> TASK DIRECTIONS
Retype the material below. Keep every word exactly as it is.

------------------------------------------------------------------------

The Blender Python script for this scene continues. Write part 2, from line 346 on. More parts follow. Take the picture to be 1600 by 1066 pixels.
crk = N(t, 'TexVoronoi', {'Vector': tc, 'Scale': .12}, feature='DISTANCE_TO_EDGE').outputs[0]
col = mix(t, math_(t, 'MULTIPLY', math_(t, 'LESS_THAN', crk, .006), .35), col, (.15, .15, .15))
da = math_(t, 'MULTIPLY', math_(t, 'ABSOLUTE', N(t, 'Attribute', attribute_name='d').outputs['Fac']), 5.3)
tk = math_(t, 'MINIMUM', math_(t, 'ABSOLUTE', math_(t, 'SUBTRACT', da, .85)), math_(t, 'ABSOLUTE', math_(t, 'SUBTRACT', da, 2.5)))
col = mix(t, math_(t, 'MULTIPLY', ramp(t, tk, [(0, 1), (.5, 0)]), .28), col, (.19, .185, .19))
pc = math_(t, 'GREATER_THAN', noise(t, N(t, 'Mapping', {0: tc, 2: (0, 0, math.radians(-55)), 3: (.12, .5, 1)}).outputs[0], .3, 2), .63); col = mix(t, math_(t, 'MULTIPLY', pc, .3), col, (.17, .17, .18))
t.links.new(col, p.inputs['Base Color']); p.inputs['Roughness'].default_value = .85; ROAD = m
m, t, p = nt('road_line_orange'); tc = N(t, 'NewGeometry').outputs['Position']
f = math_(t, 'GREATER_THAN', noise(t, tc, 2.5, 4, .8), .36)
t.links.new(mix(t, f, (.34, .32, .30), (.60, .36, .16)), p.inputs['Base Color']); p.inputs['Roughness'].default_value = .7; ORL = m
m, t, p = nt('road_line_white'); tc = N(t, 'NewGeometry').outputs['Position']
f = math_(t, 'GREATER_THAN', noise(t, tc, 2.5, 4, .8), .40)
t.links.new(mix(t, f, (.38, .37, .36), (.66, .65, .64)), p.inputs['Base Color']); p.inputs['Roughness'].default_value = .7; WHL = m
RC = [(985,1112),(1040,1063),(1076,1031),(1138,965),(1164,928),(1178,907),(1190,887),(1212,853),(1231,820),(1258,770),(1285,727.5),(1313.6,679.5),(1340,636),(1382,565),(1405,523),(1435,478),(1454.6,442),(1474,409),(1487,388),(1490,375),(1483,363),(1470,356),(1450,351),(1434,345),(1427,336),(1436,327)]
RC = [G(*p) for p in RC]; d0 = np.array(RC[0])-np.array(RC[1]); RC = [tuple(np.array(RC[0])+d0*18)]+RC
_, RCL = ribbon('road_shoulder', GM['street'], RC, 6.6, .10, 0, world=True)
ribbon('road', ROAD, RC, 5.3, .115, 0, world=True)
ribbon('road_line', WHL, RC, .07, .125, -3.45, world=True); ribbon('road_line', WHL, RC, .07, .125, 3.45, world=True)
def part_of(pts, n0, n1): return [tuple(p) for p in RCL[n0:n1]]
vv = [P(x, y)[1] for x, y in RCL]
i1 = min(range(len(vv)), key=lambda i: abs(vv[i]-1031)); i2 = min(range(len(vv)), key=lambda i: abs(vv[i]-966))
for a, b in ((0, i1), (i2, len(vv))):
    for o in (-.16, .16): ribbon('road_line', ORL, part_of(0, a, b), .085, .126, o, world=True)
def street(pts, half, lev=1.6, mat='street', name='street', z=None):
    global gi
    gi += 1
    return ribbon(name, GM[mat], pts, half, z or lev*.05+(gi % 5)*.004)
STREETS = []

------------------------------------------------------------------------

> FULL RESPONSE
The Blender Python script for this scene continues. Write part 2, from line 346 on. More parts follow. Take the picture to be 1600 by 1066 pixels.
crk = N(t, 'TexVoronoi', {'Vector': tc, 'Scale': .12}, feature='DISTANCE_TO_EDGE').outputs[0]
col = mix(t, math_(t, 'MULTIPLY', math_(t, 'LESS_THAN', crk, .006), .35), col, (.15, .15, .15))
da = math_(t, 'MULTIPLY', math_(t, 'ABSOLUTE', N(t, 'Attribute', attribute_name='d').outputs['Fac']), 5.3)
tk = math_(t, 'MINIMUM', math_(t, 'ABSOLUTE', math_(t, 'SUBTRACT', da, .85)), math_(t, 'ABSOLUTE', math_(t, 'SUBTRACT', da, 2.5)))
col = mix(t, math_(t, 'MULTIPLY', ramp(t, tk, [(0, 1), (.5, 0)]), .28), col, (.19, .185, .19))
pc = math_(t, 'GREATER_THAN', noise(t, N(t, 'Mapping', {0: tc, 2: (0, 0, math.radians(-55)), 3: (.12, .5, 1)}).outputs[0], .3, 2), .63); col = mix(t, math_(t, 'MULTIPLY', pc, .3), col, (.17, .17, .18))
t.links.new(col, p.inputs['Base Color']); p.inputs['Roughness'].default_value = .85; ROAD = m
m, t, p = nt('road_line_orange'); tc = N(t, 'NewGeometry').outputs['Position']
f = math_(t, 'GREATER_THAN', noise(t, tc, 2.5, 4, .8), .36)
t.links.new(mix(t, f, (.34, .32, .30), (.60, .36, .16)), p.inputs['Base Color']); p.inputs['Roughness'].default_value = .7; ORL = m
m, t, p = nt('road_line_white'); tc = N(t, 'NewGeometry').outputs['Position']
f = math_(t, 'GREATER_THAN', noise(t, tc, 2.5, 4, .8), .40)
t.links.new(mix(t, f, (.38, .37, .36), (.66, .65, .64)), p.inputs['Base Color']); p.inputs['Roughness'].default_value = .7; WHL = m
RC = [(985,1112),(1040,1063),(1076,1031),(1138,965),(1164,928),(1178,907),(1190,887),(1212,853),(1231,820),(1258,770),(1285,727.5),(1313.6,679.5),(1340,636),(1382,565),(1405,523),(1435,478),(1454.6,442),(1474,409),(1487,388),(1490,375),(1483,363),(1470,356),(1450,351),(1434,345),(1427,336),(1436,327)]
RC = [G(*p) for p in RC]; d0 = np.array(RC[0])-np.array(RC[1]); RC = [tuple(np.array(RC[0])+d0*18)]+RC
_, RCL = ribbon('road_shoulder', GM['street'], RC, 6.6, .10, 0, world=True)
ribbon('road', ROAD, RC, 5.3, .115, 0, world=True)
ribbon('road_line', WHL, RC, .07, .125, -3.45, world=True); ribbon('road_line', WHL, RC, .07, .125, 3.45, world=True)
def part_of(pts, n0, n1): return [tuple(p) for p in RCL[n0:n1]]
vv = [P(x, y)[1] for x, y in RCL]
i1 = min(range(len(vv)), key=lambda i: abs(vv[i]-1031)); i2 = min(range(len(vv)), key=lambda i: abs(vv[i]-966))
for a, b in ((0, i1), (i2, len(vv))):
    for o in (-.16, .16): ribbon('road_line', ORL, part_of(0, a, b), .085, .126, o, world=True)
def street(pts, half, lev=1.6, mat='street', name='street', z=None):
    global gi
    gi += 1
    return ribbon(name, GM[mat], pts, half, z or lev*.05+(gi % 5)*.004)
STREETS = []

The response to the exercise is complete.